Ces typologies de couple, trois sociologues les ont étudiés en Suisse, les suivant durant des décennies. Ils les ont vus évoluer, se transformer, parfois se briser. Ils ont vu des couples passer d’une forme à l’autre, au fur et à mesure des projets individuels ou des changements de cap. Au final, ils ont tiré de leurs observations cinq grandes catégories, que nous vous présentons ici. Evidemment, il est difficile de cocher toutes les cases, et personne n’est contraint à rester dans une forme de couple à vie. Tout est fluctuant, mouvant, mais ces familles représentent malgré tout une grille de lecture sur les formes de vie à deux, et sur les difficultés que chacun peut y rencontrer.
Le couple Cocon
Face aux agressions et aux tourments du monde extérieur, les cocons se réfugient dans la vie à deux. Fusionnels, partageant goûts, activités et tâches ménagères (avec une faible répartition sexuée dans le partage des tâches), ils jouent la carte de la solidarité, de la souplesse et de la tendresse face à une société dans laquelle ils veulent peu s’impliquer. C’est « nous contre le reste du monde », et le home sweet home est une bulle où l’on vient chercher réconfort et sexualité (sans forcément trop en faire, on est attentif au plaisir de l’autre), le reste (évolution professionnelle, engagements politiques, etc.) n’ayant que peu d’importance. Mais à vouloir éviter les conflits pour ne pas mettre à mal le duo, ce dernier peut se trouver en danger.
Le couple Parallèle
Chacun à sa place, et les enfants seront bien gardés : chez les parallèles, on fait sa vie de son côté d’après des règles claires et non négociables. Dans les couples hétéros, on note une différenciation claire : à l’homme une partie des tâches, à la femme l’autre partie. Ce n’est clairement pas la fête de l’égalité des genres (ni la fête tout court), et ne vous attendez pas à les voir se faire des papouilles dans la rue, ils n’ont pas le temps (et pas envie). D’ailleurs, ils sortent peu. La notion de fidélité est toute relative, à peu près autant que celle de plaisir au lit (fort taux d’insatisfaction sexuelle !). Une sorte de cohabitation cordiale dans une grotte, quoi.
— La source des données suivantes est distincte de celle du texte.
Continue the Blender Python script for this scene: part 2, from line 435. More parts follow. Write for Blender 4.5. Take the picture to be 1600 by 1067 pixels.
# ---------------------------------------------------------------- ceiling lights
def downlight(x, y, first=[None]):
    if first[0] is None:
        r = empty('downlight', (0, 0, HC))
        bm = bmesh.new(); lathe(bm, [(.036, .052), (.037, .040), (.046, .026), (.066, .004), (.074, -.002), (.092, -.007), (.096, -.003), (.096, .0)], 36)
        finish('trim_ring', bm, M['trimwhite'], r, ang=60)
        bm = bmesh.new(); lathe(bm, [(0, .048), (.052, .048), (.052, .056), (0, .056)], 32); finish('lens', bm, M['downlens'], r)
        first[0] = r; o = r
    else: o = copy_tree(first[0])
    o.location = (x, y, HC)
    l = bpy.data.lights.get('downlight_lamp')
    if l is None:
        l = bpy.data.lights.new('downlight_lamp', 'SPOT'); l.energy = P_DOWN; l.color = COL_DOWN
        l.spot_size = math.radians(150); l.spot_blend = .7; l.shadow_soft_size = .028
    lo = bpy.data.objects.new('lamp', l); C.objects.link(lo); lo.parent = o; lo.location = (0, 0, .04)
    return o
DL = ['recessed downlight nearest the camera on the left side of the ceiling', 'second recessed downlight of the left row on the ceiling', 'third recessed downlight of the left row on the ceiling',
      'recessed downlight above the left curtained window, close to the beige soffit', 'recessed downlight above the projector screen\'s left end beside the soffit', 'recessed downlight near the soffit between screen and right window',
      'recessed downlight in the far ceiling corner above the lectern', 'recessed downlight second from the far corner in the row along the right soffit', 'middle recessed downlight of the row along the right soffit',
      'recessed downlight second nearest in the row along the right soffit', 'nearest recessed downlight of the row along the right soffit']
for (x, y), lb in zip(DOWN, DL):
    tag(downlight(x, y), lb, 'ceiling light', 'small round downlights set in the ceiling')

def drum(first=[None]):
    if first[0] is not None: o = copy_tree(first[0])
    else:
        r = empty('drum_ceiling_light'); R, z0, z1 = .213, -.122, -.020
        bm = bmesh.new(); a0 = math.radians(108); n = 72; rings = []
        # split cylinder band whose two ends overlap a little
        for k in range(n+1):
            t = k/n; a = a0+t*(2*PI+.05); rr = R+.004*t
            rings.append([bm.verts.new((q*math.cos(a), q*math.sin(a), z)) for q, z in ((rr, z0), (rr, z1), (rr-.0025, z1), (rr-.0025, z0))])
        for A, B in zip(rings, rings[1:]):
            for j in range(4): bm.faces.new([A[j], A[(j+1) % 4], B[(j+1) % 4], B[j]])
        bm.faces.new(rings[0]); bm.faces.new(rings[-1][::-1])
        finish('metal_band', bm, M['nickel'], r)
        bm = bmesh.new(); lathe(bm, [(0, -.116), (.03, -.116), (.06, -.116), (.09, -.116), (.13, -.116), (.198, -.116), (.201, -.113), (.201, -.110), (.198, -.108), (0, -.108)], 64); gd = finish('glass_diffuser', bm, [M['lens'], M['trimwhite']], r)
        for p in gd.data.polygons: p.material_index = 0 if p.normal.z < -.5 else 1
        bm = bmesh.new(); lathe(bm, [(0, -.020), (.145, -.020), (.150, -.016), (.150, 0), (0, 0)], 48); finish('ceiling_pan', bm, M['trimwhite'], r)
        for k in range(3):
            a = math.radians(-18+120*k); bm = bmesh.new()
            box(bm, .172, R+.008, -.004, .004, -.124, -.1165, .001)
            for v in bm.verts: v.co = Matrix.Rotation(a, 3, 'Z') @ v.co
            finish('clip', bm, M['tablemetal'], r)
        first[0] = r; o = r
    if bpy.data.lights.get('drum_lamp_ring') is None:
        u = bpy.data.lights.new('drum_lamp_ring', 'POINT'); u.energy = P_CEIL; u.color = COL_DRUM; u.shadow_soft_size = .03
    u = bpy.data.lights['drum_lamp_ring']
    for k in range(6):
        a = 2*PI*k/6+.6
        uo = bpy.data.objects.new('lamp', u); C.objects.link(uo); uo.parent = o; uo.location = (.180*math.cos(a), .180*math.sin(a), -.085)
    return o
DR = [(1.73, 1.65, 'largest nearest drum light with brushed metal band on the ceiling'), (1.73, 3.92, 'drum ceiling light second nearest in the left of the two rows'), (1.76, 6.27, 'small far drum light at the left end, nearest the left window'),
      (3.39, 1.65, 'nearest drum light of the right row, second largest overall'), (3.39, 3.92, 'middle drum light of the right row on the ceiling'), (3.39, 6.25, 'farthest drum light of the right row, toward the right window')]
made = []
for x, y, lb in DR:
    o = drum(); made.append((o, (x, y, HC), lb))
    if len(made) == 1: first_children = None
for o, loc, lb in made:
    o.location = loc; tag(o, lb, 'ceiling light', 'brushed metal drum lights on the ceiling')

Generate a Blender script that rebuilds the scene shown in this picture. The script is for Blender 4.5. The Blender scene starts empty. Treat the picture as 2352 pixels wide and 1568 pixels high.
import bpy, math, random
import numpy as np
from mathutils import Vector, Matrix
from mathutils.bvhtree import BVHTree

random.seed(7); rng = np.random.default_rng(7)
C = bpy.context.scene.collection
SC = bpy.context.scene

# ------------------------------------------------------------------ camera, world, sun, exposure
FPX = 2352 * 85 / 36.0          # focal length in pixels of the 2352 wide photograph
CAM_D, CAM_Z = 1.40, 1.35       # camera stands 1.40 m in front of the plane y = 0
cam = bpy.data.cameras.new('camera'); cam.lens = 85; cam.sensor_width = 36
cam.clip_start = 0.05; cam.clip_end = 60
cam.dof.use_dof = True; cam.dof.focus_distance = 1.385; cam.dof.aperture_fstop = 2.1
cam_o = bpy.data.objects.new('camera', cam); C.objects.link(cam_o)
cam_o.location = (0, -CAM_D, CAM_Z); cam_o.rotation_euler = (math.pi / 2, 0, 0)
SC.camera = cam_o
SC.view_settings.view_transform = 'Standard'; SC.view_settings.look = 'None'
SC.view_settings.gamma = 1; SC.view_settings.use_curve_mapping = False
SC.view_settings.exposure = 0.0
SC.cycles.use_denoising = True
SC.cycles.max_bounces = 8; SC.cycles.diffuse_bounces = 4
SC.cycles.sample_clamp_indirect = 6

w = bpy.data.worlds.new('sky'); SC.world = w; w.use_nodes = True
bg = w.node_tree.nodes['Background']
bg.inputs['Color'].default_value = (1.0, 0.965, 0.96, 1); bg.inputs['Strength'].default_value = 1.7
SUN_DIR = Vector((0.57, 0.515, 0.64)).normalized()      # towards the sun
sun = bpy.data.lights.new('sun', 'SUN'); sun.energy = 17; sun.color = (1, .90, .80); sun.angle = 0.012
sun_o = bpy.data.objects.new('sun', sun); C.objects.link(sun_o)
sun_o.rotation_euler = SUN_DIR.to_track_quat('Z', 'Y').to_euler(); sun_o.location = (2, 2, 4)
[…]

L’enquête des sociologues ne précise pas s’ils s’aiment vraiment, mais il semble que ce format, qui privilégie la destinée individuelle, soit celui qui conduise le plus à la séparation (avec les couples de type associatif).
Le couple Association
Vous l’attendiez, le voilà, le couple de la « génération moi moi moi », qui laisse à chacun une place pour s’épanouir. A chaque membre ses projets, ses désirs, et le ou la partenaire est aussi là pour pousser l’autre vers son destin. Au lit, l’imaginaire érotique bouillonne, au risque d’être facilement déçu ou lassé. La fidélité est souvent jugée moins importante, comme chez les parallèles, mais contrairement à ces derniers, on se répartit les tâches et on discute, beaucoup, beaucoup. Les cartes peuvent être rebattues à tout moment, et l’association permet de profiter des avantages du couple (les petits bonheurs de la vie à deux) sans souffrir des inconvénients (les contraintes qui empêchent d’avancer individuellement). Le couple associatif est ouvert sur l’extérieur, en binôme comme en solo, et c’est un équilibre tout à fait naturel. Mais attention : dès que la routine s’installe ou que le projet à deux vient empiéter sur le projet individuel, ça peut exploser. Modernes, les couples associatifs n’en sont pas moins fragiles sur le long terme, et ils sont aussi ceux qui présentent le plus fort taux d’insatisfaction (avec les parallèles). Ils évoluent souvent vers la forme « compagnonnage ».
Le couple Compagnonnage
Fusionnels, mais ouverts : les compagnons s’engagent (a priori) pour la vie et la famille est au cœur du modèle. Ici, pas de tâches définies ni de règles immuables mais de la souplesse : chacun peut, selon les besoins du moment, assurer la stabilité financière comme les tâches quotidiennes tant que c’est pour le bien de la tribu. La sexualité est importante, au moins autant que la fidélité ! On discute, on échange, et comme le couple passe au-dessus de l’individu, on est prêts à faire des sacrifices (tant qu’ils sont répartis). Mais pas question de s’enfermer pour autant : les couples compagnons forment un duo soudé qui s’engage dans la collectivité et valorise les relations avec l’extérieur. En bref : un amour fort, une souplesse au quotidien, et des sacrifices considérés comme normaux tant qu’ils permettent de maintenir la stabilité du duo.
Le couple Bastion
Assez proche du parallèle et du cocon, le bastion a toutefois une particularité : le « je » a tendance à s’effacer derrière le « nous » dans une relation fusionnelle basée sur l’interdépendance (un cocon préféminisme, d’une certaine façon). Les décisions se prennent à deux, le consensus est obligatoire, mais ça reste genré (la femme s’efface souvent devant l’homme) pour le bien de la famille. Ici, on se marie plus qu’ailleurs, et la sexualité n’a rien d’une partie de plaisir, elle est plutôt vue comme un devoir conjugal. Comme chez papy-mamie, à elle de prendre soin de l’intérieur, à lui la communication avec le reste du monde. Routinier, stable et sans éclat, le bastion n’empêche pas les nouveaux projets et les évolutions, tant que ce ne sont pas des révolutions.